I wasn’t expecting much from Scream 7. The production was troubled and there were delays, firings, and departures. It’s a miracle they were able to cobble it all together.

There was talk of the improbable return of Matthew Lillard, despite his death in the first movie. Quentin Tarantino be damned, I liked Lillard ever since I first saw him in Serial Mom.

I hate that they killed off the best character, reliably nerdy Deputy Dewey, but no one is safe in a slasher, right?

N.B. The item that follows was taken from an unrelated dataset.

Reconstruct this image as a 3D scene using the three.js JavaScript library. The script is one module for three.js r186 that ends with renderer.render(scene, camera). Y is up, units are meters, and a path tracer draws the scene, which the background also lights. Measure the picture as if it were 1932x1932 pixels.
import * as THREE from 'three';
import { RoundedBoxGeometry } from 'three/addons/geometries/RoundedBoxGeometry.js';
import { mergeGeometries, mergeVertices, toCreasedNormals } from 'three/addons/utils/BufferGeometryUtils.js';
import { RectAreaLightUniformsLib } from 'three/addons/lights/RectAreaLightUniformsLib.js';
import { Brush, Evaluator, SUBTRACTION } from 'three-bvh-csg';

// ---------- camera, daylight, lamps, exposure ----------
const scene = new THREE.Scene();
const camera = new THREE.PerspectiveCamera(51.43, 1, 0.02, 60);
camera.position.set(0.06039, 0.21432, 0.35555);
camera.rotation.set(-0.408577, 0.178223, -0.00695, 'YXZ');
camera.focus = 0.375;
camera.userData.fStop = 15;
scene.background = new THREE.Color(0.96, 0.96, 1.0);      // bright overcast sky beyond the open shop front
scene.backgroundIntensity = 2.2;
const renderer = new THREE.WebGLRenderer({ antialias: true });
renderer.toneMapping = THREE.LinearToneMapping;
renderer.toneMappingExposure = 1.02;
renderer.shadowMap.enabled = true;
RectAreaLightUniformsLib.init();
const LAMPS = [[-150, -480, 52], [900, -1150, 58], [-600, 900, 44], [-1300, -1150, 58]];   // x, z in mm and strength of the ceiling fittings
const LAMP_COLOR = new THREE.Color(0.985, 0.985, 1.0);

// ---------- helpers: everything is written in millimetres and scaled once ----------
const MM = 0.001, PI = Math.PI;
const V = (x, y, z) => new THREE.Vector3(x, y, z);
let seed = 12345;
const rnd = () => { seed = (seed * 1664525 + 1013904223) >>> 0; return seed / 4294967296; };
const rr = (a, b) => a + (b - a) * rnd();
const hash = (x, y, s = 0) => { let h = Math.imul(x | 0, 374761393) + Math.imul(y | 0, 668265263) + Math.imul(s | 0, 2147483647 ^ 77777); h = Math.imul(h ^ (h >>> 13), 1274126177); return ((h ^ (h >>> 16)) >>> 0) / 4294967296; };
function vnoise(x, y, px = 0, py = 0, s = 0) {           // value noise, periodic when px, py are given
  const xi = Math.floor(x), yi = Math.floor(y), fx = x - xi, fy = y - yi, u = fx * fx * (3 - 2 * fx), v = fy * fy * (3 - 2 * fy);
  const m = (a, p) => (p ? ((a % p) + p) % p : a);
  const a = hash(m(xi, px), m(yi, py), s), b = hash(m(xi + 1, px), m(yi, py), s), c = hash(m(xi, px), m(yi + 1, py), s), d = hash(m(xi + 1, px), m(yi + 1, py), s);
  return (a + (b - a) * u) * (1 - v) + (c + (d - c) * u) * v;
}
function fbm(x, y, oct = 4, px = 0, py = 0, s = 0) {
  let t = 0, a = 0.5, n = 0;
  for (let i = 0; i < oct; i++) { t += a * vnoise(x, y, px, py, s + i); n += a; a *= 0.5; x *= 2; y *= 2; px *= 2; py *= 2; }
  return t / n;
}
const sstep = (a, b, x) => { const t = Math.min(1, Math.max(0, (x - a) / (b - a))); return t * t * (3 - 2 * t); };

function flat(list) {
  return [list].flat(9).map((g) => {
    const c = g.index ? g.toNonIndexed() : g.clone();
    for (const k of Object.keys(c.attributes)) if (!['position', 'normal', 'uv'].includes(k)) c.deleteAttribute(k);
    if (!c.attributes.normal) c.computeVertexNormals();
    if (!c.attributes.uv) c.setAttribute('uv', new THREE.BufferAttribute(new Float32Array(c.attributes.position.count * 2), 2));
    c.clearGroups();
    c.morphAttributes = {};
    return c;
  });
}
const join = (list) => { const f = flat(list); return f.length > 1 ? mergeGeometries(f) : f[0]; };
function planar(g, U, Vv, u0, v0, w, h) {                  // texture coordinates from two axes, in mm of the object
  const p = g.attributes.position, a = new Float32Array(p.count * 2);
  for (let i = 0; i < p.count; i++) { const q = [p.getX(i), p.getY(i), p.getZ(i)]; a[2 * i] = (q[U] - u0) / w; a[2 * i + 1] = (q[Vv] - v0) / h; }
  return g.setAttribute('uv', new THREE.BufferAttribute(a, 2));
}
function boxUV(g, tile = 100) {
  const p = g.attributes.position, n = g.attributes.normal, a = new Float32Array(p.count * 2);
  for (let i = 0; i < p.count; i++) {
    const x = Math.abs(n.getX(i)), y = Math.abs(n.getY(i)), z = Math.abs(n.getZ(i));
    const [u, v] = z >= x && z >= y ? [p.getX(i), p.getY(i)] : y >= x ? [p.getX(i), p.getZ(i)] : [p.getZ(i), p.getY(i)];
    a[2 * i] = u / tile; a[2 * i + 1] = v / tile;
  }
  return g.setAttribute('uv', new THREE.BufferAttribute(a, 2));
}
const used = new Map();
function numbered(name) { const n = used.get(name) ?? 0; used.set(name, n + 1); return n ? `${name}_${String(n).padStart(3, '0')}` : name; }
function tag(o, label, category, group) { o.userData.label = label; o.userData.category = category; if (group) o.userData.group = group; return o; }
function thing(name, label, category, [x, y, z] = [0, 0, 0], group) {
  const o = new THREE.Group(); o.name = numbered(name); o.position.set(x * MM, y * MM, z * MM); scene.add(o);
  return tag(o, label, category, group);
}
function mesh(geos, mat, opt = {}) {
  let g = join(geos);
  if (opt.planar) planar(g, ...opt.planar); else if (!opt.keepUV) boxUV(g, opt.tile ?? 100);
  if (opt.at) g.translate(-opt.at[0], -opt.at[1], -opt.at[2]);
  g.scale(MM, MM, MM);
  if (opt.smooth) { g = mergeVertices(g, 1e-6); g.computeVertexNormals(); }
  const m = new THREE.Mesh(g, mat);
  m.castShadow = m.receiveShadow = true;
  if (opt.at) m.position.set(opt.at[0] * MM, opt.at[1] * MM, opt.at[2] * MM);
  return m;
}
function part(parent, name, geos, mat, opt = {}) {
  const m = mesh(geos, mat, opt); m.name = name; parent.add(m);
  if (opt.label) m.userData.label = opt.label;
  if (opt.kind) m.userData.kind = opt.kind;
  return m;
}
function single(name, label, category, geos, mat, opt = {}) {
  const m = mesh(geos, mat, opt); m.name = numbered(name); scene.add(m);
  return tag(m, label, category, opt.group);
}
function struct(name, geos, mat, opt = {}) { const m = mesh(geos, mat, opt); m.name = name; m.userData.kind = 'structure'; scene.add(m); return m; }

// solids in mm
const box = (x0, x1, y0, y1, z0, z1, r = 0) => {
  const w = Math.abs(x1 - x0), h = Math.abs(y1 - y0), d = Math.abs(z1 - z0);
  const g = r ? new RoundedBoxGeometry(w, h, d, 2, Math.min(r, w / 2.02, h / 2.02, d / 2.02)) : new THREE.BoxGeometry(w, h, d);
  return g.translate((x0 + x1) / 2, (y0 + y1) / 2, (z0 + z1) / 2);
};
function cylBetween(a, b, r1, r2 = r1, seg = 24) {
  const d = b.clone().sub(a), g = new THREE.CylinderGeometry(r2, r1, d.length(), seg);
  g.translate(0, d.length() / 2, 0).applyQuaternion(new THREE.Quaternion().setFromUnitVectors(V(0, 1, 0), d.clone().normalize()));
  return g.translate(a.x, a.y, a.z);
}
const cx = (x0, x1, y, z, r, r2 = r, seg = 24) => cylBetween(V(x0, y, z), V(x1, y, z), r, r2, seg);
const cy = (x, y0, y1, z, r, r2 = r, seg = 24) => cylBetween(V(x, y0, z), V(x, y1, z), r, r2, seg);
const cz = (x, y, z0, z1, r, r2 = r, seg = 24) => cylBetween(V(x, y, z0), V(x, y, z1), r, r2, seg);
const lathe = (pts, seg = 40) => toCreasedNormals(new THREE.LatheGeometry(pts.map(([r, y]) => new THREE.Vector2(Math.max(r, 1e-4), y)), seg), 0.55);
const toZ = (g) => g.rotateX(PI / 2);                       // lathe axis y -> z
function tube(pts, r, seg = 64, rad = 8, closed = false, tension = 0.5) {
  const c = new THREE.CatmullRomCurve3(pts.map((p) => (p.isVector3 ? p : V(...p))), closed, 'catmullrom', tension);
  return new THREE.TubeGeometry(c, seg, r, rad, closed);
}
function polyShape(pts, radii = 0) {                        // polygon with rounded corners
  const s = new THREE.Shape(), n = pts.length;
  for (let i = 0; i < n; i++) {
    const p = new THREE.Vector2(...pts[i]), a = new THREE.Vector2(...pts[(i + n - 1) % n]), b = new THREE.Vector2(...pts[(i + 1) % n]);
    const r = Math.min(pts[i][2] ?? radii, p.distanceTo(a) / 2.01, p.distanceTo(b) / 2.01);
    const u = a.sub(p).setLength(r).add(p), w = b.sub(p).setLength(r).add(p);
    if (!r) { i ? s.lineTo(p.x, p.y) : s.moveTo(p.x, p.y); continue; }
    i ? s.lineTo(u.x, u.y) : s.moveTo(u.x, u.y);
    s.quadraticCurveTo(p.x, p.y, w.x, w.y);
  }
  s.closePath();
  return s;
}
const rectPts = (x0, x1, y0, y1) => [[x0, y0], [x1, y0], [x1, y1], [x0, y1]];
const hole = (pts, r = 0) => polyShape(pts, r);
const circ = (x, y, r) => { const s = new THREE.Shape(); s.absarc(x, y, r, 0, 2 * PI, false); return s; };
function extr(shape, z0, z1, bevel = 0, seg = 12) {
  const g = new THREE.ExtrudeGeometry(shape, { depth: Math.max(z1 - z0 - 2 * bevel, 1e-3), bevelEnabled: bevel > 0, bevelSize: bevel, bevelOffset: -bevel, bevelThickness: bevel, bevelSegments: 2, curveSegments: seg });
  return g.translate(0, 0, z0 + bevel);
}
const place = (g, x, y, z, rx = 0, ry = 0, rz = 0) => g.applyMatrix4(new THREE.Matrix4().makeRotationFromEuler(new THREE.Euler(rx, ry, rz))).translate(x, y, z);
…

Say what you want about the Friday the 13th series. As bad as some of the movies are, at least they tried to do different things. Scream is the same-old, same-old. They must be having trouble coming up with new motivations and characters to don the mask.

It’s always good to see Sidney. Neve Campbell is still excellent in the role. Gale, however, isn’t so enjoyable anymore. Her once endearing tough-as-nails attitude has become ugly. Plus it’s hard to witness her facial reconstructions. Courtney Cox is starting to look like Martin Landau. When will people realize there is dignity, grace, and beauty in aging?

Scream 7 is competently made. The murders are well executed. I like the new young cast more than the parts 5 and 6 legacy characters. The way Jasmine Savoy Brown endless spouts cliches is simply annoying.

I mostly enjoyed Scream 7. I certainly don’t regret paying to see it and I am pretty sure we haven’t seen the last of Ghostface. While this one isn’t the most successful Scream movie, It’s making a nice profit.

I’ve paid to see them all and I won’t be stopping anytime soon. As long as I am able to make the drive down the highway to the theater, I plan to see Scream 8 and most other horror movies that get released. This is what I do. This is who I am. I like scary movies.

And one day, when I am really old, and movies have changed beyond recognition, I will look back with longing nostalgia to the days when I could go to a theater and see a new Scream.